Organizationally, our Presidency is frugal. It has a limited budget. The necessary number of activities, here in Athens, with the focal point being Zappeion, an historic building that is associated with the revival of the Olympic Games. We attach importance to the Presidency’s cultural activities, because Greece is identified with culture. You will perhaps have the opportunity in your capitals to see some of the cultural activities. In Brussels, the “Nautilus” exhibition is already open, exploring Greece’s relationship with the sea, the timeless dialogue between ancient and contemporary art, between archaeological artefacts and works inspired by the sea, works of contemporary culture.

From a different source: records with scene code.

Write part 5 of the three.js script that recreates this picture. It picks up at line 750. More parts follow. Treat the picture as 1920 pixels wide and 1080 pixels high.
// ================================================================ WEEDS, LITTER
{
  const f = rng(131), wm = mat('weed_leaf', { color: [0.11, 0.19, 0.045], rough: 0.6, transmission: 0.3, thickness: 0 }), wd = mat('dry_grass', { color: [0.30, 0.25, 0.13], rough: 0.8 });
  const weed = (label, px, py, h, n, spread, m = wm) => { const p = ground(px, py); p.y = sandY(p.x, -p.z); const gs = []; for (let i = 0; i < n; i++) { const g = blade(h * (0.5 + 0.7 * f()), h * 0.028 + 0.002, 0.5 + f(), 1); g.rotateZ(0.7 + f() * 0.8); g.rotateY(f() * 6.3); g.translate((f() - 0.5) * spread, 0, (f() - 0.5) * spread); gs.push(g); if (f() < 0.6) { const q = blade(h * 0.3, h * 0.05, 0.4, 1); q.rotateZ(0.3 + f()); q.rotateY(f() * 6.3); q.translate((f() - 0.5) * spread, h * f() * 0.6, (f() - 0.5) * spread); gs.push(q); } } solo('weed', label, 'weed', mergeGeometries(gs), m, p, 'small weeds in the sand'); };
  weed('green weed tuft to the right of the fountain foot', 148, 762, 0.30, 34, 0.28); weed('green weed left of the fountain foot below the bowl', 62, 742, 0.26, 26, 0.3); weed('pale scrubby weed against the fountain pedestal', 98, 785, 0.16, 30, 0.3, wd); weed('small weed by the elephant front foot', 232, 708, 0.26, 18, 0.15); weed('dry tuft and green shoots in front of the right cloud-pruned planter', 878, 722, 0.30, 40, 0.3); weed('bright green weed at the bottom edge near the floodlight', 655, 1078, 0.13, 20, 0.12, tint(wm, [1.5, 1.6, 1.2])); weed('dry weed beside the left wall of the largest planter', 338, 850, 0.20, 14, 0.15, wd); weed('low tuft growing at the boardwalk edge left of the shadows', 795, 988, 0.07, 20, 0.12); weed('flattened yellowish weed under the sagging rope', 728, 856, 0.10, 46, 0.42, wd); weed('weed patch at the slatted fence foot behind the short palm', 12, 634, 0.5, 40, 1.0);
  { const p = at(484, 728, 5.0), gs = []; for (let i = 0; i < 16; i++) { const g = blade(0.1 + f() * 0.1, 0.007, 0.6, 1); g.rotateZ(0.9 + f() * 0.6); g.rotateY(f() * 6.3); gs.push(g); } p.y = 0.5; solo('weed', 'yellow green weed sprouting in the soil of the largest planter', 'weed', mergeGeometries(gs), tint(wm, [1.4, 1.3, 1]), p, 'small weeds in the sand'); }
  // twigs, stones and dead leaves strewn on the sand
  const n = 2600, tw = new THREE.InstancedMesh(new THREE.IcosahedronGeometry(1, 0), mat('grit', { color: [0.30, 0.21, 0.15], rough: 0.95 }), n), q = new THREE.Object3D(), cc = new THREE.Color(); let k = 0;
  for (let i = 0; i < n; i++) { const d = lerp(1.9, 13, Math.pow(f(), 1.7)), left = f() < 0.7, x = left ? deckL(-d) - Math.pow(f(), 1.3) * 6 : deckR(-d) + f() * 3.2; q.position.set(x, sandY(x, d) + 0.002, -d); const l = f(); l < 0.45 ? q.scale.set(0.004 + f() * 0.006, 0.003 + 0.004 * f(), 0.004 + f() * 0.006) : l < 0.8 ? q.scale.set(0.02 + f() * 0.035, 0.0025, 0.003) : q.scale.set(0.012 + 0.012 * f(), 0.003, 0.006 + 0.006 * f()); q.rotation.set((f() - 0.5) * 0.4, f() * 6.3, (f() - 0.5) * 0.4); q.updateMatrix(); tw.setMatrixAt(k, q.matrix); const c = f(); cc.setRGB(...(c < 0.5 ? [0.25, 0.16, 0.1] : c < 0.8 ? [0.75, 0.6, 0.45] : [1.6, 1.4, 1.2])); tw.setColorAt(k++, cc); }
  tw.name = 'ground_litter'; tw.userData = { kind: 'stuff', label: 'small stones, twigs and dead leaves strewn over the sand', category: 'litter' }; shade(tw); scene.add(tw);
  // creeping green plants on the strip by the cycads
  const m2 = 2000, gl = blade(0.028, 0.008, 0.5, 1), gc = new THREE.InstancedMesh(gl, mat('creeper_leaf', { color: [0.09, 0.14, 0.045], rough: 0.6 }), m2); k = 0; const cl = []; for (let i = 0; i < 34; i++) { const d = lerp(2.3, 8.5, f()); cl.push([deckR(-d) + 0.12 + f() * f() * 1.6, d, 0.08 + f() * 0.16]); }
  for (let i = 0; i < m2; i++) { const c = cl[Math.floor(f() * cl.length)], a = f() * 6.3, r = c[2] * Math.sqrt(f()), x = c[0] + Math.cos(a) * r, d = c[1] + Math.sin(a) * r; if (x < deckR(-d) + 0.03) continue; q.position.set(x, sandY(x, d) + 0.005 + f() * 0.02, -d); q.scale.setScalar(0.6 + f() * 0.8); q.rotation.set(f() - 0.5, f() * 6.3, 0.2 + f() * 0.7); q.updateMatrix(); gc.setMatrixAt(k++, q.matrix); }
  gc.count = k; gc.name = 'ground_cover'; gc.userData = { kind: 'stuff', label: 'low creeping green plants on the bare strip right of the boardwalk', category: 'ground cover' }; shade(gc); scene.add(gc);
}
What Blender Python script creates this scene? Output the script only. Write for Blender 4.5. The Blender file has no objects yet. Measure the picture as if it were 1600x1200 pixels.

The Presidency’s logo is a sailboat in full sail. This boat is our common home, and thus our Presidency’s motto is, “Europe: Our common quest.” The common quest, historically, can and must become an attainment. This is judged by the citizens and peoples. It is them that we are addressing. We are answerable to them, and it is from them that we hope new momentum will come for European integration, through the upcoming elections for the new European Parliament, and naturally for the persons who will hold vital institutional offices in the EU. Our Presidency will close in June, with the deliberations and negotiations regarding the new President of the European Council, the new President of the European Commission, and the new High Representative/Vice-President of the Commission. These are deliberations of an inter-institutional and intergovernmental nature, but there always remains a role, however limited, for the rotating Presidency of the Council, which we will still be exercising.
With these words, I want to welcome you once again and wish you every success in your parliamentary political and personal goals, because it is the office of MP that comes before all others. I would like to ask you to support the role of the Presidency institutionally; a role you perceive through the European institutional framework, but naturally without ignoring our own sensitivities and priorities. But we know how to maintain the distinction between the national and European levels. Thank you.